According to GlobalData Retail, the clothing rental market was valued at about $1 billion in 2018 and is growing by more than 20% annually, expected to hit $2.5 billion by 2023. Alexis DeSalva, a retail and e-commerce analyst with Mintel, said that her firm’s research has shown that Generation Z shoppers and millennials, in particular, are most interested in rental services. Retailers — particularly mall-bound traditional players — are hoping to cash in. But, tapping into the hot new rental market comes at a cost — retailers have to pay for shipping, delivery and cleaning of the garments once they’re returned, and build out a more complex inventory management system.
“[Rental] is going to require a different strategy and possibly even a different team,” DeSalva said.
To create its rental program, Urban Outfitters is building a new warehouse and fulfillment center in Philadelphia that also comes with laundry and dry cleaning services. The company has also developed custom cloud-based inventory and warehouse management services, and hired data scientists to develop a proprietary recommendation engine. Nuuly, which will be run as a separate entity, also has its own marketing, merchandising and creative teams, which currently consist of several dozen employees.
Caastle meanwhile initially started out as Gwynnie Bee, a plus-sized clothing rental service that launched in 2011. Founder and CEO Christine Hunsicker said it was always her vision to use Gwynnie Bee as a vehicle to create a “B-to-B platform that would power the new economy for apparel” — which she believes is rental.
“We just felt like it was really important that we ran and operated the service ourselves so that we could deeply understand the consumer and so that we could build out the right technology and infrastructure to support other players,” Hunsicker said.
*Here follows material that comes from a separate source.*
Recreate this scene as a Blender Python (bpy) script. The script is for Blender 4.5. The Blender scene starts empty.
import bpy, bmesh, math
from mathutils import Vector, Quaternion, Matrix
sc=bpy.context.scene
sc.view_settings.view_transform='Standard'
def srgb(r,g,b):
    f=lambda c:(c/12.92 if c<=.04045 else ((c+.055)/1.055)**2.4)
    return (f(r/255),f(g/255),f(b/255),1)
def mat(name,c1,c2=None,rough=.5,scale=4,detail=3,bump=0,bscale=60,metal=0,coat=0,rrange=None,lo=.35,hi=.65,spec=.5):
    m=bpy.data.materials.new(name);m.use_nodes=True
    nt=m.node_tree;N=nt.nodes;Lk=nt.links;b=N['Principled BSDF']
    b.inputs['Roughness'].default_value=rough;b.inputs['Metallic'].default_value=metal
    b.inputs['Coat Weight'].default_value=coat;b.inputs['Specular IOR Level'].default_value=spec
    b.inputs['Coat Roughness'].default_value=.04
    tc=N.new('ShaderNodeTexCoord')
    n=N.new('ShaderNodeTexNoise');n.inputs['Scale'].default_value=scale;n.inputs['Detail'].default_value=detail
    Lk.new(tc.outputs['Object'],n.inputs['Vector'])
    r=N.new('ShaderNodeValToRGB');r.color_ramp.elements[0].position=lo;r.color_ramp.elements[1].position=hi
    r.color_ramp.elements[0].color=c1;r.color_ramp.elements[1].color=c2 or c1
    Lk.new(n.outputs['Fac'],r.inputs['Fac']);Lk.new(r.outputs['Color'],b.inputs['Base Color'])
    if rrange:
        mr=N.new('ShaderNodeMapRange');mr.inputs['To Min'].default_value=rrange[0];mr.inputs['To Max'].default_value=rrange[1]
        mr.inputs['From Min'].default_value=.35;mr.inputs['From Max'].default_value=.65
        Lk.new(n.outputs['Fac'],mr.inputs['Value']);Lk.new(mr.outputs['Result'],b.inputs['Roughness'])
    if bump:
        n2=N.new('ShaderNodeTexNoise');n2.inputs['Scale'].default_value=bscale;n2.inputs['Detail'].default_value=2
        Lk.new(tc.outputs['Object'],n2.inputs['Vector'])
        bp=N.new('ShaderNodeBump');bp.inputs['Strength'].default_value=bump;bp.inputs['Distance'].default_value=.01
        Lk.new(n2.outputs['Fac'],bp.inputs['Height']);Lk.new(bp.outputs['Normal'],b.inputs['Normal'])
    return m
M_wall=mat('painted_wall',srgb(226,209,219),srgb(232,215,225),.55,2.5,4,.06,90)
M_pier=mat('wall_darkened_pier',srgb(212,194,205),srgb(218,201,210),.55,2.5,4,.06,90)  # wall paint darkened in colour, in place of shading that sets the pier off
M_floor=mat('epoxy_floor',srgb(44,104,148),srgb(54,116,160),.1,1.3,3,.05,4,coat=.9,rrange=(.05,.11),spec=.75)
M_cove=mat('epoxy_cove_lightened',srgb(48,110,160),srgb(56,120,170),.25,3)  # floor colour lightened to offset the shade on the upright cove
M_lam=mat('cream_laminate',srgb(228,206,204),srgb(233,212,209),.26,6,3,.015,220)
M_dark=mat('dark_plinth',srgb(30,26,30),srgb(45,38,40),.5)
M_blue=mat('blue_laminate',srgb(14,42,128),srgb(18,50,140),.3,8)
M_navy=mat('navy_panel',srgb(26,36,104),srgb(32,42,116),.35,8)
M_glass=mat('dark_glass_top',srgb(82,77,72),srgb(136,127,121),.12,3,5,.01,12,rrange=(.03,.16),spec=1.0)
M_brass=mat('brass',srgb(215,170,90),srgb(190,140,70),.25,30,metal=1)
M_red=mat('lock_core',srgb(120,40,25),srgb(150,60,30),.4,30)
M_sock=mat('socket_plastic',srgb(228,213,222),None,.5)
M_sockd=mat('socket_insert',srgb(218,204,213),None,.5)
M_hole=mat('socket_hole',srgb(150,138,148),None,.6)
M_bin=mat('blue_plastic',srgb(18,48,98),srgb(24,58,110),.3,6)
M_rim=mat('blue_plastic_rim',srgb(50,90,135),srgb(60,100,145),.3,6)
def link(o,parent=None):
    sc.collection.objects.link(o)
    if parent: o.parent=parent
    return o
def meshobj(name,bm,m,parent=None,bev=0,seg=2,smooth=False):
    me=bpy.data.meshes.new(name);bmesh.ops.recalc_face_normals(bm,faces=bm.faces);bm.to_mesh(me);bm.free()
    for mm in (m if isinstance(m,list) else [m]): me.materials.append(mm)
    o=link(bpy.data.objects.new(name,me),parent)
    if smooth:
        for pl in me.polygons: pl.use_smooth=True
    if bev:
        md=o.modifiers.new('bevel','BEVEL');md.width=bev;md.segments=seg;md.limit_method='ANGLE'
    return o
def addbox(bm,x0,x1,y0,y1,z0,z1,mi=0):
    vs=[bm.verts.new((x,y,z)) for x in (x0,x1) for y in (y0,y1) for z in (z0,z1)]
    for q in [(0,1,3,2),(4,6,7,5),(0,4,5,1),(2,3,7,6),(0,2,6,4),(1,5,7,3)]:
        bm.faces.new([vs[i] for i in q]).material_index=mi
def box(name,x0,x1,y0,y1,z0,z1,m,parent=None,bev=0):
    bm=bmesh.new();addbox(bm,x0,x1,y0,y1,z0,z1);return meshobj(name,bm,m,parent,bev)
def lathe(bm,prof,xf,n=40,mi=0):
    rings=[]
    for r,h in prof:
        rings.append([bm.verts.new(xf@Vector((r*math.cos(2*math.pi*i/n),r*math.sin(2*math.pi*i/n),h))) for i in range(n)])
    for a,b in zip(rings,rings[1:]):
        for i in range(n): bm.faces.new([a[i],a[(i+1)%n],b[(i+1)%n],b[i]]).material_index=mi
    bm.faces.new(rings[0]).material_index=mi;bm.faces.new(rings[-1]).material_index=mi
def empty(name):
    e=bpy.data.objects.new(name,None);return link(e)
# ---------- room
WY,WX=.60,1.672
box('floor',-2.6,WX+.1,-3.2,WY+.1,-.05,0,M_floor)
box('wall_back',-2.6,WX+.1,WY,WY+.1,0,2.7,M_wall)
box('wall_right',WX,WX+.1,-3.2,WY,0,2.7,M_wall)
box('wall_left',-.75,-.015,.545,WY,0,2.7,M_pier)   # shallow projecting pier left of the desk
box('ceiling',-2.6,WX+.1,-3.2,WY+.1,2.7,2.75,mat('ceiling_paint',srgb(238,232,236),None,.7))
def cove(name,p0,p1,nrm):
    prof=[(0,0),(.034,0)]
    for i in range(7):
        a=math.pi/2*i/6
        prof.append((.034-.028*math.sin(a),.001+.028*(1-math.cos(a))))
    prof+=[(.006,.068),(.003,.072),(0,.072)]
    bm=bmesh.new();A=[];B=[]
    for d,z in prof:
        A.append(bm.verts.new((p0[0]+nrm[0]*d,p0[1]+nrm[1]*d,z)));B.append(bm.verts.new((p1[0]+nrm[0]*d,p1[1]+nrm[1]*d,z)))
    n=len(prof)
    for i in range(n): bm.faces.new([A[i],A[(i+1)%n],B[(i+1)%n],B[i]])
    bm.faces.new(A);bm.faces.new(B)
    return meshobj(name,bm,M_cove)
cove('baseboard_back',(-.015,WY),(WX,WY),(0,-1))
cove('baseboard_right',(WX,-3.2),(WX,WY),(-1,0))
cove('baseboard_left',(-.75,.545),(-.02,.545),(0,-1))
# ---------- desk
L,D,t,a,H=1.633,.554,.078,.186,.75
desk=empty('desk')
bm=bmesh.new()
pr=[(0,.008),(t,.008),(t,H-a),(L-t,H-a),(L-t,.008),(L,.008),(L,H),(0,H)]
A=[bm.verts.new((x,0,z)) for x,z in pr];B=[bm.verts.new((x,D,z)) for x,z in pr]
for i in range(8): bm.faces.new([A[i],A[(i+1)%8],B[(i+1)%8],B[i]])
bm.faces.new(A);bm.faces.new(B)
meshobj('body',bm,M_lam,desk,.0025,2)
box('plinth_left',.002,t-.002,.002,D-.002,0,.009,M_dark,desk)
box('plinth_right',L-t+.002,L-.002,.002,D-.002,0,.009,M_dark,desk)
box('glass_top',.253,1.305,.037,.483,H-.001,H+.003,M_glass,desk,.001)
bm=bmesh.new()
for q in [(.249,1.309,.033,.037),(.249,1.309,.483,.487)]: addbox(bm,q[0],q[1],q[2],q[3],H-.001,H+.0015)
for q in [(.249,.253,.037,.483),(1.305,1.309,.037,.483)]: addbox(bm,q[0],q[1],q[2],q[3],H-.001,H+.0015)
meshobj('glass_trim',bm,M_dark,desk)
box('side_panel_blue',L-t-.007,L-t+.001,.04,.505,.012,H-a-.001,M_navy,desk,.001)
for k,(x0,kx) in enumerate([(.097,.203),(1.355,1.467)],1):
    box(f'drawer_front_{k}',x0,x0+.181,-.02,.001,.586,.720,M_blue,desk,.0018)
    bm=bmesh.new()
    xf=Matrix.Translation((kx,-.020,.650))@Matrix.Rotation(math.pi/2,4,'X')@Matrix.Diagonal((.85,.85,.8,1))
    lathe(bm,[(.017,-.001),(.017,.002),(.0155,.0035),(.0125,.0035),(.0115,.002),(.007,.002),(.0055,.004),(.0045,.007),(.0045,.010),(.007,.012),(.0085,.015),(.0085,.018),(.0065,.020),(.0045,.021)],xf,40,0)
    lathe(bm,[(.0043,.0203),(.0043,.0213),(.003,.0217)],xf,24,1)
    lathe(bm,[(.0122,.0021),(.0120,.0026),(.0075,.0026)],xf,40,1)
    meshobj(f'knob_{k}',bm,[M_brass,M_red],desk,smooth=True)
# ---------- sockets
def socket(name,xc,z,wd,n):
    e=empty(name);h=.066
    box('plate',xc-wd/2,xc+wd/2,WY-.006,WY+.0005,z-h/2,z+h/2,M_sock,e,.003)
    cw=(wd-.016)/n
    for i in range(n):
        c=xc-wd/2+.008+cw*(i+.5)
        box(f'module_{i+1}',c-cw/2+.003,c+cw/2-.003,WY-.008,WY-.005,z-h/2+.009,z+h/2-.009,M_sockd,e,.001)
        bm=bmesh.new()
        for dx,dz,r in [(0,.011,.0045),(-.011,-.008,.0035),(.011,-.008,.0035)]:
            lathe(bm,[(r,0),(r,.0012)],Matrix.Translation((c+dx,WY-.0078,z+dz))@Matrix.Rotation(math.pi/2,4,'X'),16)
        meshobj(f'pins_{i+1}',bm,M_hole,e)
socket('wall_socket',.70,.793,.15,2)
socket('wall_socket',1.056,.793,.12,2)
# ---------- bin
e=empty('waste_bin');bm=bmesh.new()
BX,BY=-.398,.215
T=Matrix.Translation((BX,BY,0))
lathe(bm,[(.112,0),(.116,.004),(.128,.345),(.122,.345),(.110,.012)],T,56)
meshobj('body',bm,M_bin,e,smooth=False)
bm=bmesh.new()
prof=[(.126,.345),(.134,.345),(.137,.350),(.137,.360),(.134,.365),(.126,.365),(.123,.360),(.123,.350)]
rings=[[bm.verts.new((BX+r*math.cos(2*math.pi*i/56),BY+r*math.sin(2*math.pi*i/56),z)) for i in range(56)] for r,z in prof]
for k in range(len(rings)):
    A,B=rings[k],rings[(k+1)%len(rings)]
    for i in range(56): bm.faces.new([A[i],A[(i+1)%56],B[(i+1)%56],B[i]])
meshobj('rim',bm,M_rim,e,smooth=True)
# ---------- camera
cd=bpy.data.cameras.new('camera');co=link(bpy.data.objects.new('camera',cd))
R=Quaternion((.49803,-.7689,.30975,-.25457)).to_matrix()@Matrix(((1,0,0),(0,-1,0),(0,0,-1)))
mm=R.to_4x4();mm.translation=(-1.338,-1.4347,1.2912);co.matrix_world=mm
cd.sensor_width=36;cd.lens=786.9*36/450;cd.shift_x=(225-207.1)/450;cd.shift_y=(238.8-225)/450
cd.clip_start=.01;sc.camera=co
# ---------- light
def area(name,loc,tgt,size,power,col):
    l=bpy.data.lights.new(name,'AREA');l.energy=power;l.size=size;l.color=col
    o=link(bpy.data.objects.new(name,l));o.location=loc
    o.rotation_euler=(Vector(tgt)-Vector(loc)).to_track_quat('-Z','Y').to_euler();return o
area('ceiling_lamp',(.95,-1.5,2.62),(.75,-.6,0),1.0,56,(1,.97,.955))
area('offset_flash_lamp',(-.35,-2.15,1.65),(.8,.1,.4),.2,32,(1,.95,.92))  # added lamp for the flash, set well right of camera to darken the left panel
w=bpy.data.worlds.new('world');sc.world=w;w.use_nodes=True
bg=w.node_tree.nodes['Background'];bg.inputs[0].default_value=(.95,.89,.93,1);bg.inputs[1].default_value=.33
In 2017, Hunsicker took on Ann Taylor and New York & Company as her first two pilot clients, and then officially launched Caastle in 2018. Caastle manages the front-end website and mobile app experience for the retailers, as all of the brands that work with Caastle operate their rental services under different domain names than their main websites (American Eagle’s rental service is called American Eagle Style Drop, while Ann Taylor’s is called Infinite Style by Ann Taylor). Caastle also picks, packs and ships items from its own distribution centers, and cleans the items once they are returned, handles customers service, and gives brands access to algorithm and analytics tools Caastle has developed.
Hunsicker said that across the nine companies that Caastle currently manages rental services for, roughly 50% of the customers who use their rental services are new customers for that particular brand. And, among the current brand customers who use the rental services, companies are seeing an average increased spend of 150%. She said that Caastle develops a custom pricing model for each company that it works with, but that aims to give the retailer a 25% operating margin.
Chad Kessler, global brand president for American Eagle, said that interest in AE Style Drop has been “well above our expectations,” but declined to provide specifics. American Eagle is currently in the middle of a 12-month pilot with Caastle.
Both Hayne and Hunsicker also said that sharing data with brand partners is an important part of their respective services’ value propositions. Hayne said that Nuuly will share “aggregate non-personal information on details such as sizing preferences, product ratings, product durability and purchase information, and that “our goal with Nuuly is to be a partner to help the brands we work with grow their businesses.” Meanwhile, Hunsicker said that, given that Caastle is a white-label service, the companies they work with get access to all customer data. Still, at the end of the day, Caastle’s customers are relying on a third-party partner, not building an in-house operation like Nuuly that will own all of the customer data for its brand and others.
“I think that’s a fundamentally different approach than what people see when they work with Amazon or potentially any of the other aggregated rental services like a Rent the Runway or a LeTote,” Hunsicker said. “This is really about strengthening the brand’s relationship with the consumer.”